Weigel

How Much Do Jimmy Carter and Bill Clinton Despise Barack Obama?

Former President Carter, speaking here on Aug. 28, 2013, to commemorate the 50th anniversary of Martin Luther King Jr.’s “I have a dream” speech, does his eulogizing at the Lincoln Memorial, and his dissing in Parade magazine.

Photo by Brendan Smialowski/AFP/Getty Images

It’s at the end of a week like this that I regret canceling my old roundup blog posts, which pointed readers to all the interesting developments that I wasn’t on top of. Briefly:

- Local news sites are picking up the slack on reporting the sudden cut in food stamps, brought about by a 2010 Democratic budget gimmick then compounded by the lack of congressional action since.

In the word of fake political news, which I cover more closely, we are told that the living former Democratic presidents are distancing themselves from the current Democratic president. Parade magazine sat down with Jimmy Carter and, in anticipation of the full article’s release, led with Carter sounding dismissive of Barack Obama.

He’s done the best he could under the circumstances. His major accomplishment was Obamacare, and the implementation of it now is questionable at best.”

Let’s see the full interview, because in the past Carter’s been one of the Democrats readiest (as he’s least in danger of “losing” anything) to call the president’s hobblers a bunch of racists. The jury’s still out, which is more than can be said about the Clintons. In this narrative-generatin’ piece from the trail in Virginia, Phil Rucker asked whether the former president and (barring a few problems) future president were “implicitly” criticizing the Obama presidency as they stumped.

“When people sneeringly say, ‘McAuliffe is a dealmaker,’ I say, ‘Oh, if we only had one in Washington during that shutdown,’ ” the former president said at a rally here in Norfolk on Monday. “It’s exhausting seeing politicians waste time with all these arguments. It is exhausting. People deserve somebody who will get this show on the road.” … “We are careening from crisis to crisis instead of having a plan, bringing people to that plan, focusing on common-sense solutions and being relentless in driving toward them,” [Hillary] Clinton said last week during at a Center for American Progress gala.
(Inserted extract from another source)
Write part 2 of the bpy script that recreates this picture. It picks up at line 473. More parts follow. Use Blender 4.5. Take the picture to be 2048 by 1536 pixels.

Neither Clinton has brought up Obama directly in their remarks or explicitly criticized his leadership. Still, the Clintons’ general critiques carry echoes of the charges Republicans have frequently leveled against the current president: that Obama doesn’t respect their ideas and resists any compromise with them.

It does echo that, but in the fuller remarks it’s clear that the Clintons are entirely blaming Republicans for these failures of leadership and compromise. When I saw Bill Clinton stump in Northern Virginia, it seemed more striking that he spent half his time combing through dire economic news for “the middle class,” and references to his presidency.

“You have to change the job mix,” he said at one point. “One of the things I’m proudest of is the only time since the mid-’70s when each 20th percentile of our economy increased their incomes almost identically was in the last six years I served.”

Some of this was deployed in the 2012 campaign, too. Democrats asked voters to consider, in general, how 12 years of Clinton and Obama felt, not just how the four years of the latter were settling. Hillary Clinton can’t even try to avoid that if she runs. To a small degree, it’s “dissing” Obama, but he’ll just have to put up with it.